** START OF Record set **

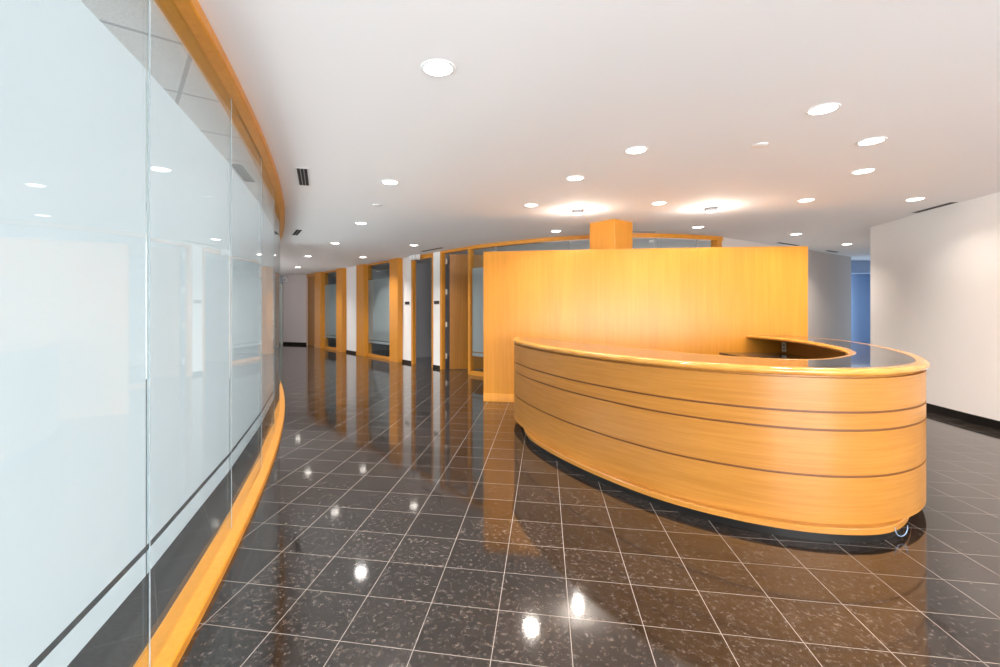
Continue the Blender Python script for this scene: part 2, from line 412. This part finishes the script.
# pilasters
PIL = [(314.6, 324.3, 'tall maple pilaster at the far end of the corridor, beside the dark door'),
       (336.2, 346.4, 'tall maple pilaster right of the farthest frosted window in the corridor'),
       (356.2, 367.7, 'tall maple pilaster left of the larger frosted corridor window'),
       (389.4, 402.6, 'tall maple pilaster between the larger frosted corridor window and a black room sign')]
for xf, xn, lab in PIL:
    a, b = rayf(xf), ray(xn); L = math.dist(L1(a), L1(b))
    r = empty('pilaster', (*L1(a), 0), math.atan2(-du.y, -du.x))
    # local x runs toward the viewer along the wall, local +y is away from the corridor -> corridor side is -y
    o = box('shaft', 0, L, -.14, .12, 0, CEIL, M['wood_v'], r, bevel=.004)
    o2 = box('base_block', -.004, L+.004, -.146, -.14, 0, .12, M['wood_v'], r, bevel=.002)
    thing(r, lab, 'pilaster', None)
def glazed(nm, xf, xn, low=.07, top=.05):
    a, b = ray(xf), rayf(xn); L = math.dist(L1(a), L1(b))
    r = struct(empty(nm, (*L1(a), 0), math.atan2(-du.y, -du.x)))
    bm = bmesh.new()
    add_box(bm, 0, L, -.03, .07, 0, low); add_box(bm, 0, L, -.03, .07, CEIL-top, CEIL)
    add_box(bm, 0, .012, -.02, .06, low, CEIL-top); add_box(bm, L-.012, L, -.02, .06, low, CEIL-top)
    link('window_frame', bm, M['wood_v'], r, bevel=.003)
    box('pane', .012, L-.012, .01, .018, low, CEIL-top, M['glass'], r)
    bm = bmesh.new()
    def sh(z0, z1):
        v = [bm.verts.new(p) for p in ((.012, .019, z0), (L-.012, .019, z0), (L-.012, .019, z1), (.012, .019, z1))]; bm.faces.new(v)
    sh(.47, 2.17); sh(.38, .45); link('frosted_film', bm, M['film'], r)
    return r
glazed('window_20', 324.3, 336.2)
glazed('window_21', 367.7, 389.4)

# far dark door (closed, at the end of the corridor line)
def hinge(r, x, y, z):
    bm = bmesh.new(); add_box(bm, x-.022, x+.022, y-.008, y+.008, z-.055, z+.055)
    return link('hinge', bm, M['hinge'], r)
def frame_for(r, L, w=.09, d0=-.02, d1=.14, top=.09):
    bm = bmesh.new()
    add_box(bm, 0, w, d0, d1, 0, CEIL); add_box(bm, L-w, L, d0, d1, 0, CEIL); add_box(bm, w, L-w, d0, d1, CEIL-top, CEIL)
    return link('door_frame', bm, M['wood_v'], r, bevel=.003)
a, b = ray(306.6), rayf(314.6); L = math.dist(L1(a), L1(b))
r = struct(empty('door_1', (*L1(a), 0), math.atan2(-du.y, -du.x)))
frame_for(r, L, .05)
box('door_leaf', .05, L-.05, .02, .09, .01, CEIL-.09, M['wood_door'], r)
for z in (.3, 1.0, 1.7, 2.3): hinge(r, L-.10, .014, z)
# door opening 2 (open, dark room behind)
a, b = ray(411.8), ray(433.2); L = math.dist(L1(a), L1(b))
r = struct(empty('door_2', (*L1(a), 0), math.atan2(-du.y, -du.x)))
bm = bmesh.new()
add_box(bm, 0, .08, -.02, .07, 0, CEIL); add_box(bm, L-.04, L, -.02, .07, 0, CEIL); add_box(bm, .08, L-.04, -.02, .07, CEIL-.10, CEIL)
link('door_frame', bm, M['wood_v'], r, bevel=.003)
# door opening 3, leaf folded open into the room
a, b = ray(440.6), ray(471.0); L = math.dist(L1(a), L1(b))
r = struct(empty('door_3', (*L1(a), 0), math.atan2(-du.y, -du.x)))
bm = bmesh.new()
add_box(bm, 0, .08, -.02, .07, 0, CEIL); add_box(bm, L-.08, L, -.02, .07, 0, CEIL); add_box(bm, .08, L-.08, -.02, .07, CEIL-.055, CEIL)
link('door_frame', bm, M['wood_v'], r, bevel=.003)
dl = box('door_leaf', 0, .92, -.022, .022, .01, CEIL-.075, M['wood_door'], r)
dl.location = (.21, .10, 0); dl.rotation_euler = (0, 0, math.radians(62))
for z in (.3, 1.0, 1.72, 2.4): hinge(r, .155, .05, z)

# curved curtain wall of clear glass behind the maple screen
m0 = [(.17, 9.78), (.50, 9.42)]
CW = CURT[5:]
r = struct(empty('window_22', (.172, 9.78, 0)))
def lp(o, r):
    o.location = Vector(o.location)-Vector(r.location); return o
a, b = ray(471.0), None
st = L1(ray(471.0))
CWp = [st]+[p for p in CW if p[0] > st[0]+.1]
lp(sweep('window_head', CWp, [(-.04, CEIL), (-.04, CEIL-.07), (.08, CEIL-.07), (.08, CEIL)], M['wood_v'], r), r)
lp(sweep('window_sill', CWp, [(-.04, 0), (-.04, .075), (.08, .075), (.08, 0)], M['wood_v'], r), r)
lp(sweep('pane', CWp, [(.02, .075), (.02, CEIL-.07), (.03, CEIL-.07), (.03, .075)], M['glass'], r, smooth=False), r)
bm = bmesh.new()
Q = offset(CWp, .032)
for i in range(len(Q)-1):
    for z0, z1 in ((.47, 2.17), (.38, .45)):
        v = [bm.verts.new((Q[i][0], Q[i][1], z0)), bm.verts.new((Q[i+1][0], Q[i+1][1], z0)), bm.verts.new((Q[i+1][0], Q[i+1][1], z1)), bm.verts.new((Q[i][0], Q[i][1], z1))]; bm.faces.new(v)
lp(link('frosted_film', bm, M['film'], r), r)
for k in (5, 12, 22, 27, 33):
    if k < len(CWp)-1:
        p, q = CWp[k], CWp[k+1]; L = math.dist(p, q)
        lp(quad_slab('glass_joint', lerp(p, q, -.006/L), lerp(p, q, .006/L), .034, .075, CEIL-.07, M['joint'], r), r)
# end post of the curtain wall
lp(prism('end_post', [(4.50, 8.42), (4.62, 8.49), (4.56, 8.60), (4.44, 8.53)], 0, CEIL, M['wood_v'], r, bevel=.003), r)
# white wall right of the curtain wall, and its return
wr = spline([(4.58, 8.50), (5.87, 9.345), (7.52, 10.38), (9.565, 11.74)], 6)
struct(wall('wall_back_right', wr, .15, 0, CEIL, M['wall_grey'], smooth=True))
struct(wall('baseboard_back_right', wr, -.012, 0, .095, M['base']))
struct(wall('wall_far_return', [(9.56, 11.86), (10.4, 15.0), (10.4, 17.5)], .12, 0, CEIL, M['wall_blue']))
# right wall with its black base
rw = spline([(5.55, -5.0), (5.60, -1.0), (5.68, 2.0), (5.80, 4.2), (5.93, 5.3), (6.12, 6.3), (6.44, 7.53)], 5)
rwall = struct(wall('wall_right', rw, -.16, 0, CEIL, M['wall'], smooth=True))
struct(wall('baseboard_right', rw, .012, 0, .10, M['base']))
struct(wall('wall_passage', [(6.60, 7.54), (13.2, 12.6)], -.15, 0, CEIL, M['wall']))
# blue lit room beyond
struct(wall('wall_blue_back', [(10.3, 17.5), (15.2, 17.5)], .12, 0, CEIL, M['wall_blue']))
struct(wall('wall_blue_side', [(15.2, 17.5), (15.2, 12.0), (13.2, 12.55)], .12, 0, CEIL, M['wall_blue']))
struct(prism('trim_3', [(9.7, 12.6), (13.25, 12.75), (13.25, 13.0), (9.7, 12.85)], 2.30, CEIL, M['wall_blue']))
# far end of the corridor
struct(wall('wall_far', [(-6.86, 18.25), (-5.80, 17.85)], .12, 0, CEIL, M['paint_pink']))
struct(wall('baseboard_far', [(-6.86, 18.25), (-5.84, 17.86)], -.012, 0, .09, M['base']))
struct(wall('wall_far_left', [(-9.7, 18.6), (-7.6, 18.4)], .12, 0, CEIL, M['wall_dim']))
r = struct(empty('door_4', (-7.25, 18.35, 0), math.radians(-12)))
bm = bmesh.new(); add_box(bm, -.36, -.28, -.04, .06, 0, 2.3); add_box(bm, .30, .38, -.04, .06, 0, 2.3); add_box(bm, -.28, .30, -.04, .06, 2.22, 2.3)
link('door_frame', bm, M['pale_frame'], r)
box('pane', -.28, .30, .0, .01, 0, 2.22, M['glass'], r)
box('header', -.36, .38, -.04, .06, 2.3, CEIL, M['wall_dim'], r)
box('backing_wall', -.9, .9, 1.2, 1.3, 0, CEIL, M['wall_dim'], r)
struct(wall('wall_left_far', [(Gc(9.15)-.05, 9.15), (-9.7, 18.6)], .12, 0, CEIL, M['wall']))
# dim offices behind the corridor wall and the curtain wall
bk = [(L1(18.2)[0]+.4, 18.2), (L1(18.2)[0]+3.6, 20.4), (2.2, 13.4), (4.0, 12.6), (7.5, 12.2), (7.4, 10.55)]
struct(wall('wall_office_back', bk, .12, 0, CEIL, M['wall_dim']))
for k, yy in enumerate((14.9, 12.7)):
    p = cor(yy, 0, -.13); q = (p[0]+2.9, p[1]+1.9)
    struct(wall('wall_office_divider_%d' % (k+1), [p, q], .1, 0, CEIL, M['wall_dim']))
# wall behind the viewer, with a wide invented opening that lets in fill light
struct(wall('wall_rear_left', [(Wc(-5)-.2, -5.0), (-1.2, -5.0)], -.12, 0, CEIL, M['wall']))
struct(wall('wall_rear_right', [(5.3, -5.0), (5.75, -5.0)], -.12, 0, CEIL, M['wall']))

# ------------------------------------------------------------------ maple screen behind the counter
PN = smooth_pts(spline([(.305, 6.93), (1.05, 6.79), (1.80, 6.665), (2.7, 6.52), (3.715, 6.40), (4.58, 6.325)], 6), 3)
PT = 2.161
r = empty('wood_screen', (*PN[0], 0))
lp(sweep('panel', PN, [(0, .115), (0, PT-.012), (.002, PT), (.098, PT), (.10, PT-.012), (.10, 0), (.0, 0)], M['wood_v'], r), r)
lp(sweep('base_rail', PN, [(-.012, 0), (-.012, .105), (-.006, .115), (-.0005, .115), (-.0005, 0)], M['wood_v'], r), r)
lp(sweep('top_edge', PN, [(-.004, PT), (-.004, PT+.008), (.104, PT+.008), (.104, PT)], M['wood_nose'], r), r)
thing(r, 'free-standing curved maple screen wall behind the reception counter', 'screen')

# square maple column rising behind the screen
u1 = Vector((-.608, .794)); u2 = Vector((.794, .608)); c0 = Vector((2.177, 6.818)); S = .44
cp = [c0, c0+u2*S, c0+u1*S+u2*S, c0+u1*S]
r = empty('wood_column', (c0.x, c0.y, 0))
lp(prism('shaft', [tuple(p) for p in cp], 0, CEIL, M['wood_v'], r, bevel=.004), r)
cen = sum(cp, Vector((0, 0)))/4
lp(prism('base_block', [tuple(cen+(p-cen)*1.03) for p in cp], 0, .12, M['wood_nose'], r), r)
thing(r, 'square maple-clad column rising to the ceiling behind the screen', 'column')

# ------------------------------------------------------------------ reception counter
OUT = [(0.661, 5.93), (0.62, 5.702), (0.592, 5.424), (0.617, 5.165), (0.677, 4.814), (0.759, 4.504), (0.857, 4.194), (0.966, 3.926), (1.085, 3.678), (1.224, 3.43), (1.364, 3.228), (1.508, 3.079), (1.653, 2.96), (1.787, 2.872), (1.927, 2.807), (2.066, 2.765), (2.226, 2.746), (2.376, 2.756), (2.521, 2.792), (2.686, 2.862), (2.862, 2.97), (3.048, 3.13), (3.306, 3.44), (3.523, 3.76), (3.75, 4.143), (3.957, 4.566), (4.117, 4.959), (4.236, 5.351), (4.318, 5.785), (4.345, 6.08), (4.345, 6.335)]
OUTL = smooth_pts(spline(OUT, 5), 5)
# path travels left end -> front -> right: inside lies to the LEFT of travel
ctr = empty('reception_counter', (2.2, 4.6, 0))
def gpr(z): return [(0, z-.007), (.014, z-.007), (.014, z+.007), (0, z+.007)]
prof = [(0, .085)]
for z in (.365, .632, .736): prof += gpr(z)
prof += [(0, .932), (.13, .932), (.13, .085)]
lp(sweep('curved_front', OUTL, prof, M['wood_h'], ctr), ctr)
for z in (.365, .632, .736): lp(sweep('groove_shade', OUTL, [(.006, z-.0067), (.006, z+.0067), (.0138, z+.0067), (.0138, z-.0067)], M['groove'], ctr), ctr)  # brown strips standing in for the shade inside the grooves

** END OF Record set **
** START OF Record set **

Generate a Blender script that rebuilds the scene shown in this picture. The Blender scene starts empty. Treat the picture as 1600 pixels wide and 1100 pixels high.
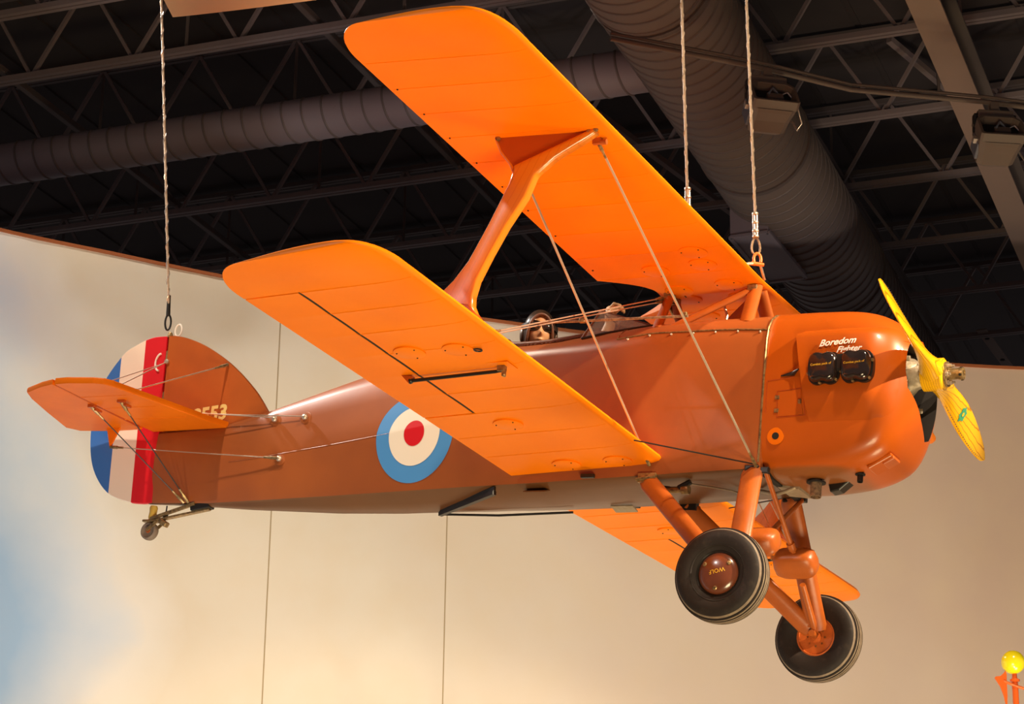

** END OF Record set **
** START OF Record set **

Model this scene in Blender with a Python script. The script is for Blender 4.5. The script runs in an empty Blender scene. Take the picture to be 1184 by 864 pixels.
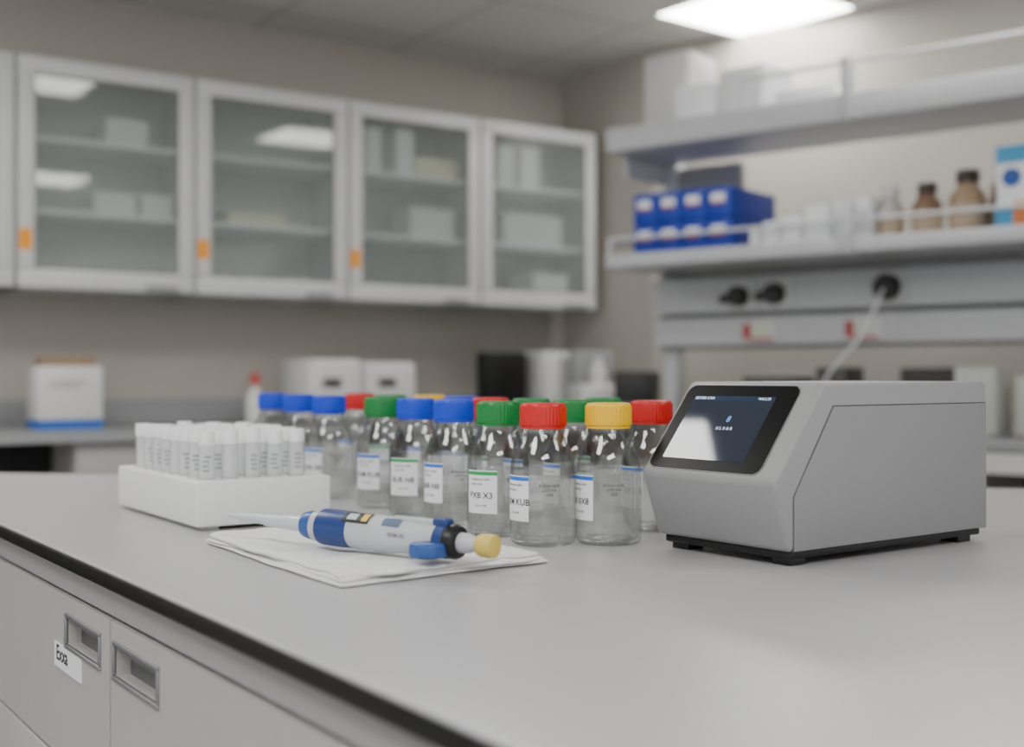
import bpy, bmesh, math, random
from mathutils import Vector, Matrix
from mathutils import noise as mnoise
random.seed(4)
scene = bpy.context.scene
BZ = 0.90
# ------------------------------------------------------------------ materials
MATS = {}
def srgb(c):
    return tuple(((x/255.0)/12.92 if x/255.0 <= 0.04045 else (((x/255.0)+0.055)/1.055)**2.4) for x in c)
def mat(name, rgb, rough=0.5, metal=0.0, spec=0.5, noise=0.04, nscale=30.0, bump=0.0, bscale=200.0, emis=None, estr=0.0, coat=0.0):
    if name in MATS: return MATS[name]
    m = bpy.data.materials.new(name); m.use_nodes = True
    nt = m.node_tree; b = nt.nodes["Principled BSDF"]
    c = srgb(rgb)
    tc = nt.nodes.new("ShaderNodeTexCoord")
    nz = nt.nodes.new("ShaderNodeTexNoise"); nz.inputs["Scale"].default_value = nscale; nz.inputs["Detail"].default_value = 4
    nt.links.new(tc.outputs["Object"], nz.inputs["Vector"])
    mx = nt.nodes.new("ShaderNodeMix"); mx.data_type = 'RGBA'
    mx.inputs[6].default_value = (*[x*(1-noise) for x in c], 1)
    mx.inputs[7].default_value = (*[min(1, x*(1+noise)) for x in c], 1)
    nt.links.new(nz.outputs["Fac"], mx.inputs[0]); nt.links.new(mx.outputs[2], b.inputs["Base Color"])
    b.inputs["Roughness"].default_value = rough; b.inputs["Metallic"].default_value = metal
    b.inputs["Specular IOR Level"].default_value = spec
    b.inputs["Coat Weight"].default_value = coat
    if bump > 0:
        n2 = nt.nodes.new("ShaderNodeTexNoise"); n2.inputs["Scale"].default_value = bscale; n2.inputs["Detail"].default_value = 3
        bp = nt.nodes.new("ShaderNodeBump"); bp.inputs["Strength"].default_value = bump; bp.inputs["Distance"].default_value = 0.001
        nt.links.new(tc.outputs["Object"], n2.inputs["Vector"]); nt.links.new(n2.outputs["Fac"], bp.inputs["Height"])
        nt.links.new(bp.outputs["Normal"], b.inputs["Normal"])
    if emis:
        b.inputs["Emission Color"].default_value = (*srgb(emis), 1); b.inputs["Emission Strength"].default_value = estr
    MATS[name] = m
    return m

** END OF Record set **

◆ **Task brief**:
Looking at the entries above, state how many lines contain "Python"; give the number alone.

◆ **Solution to this problem**:
2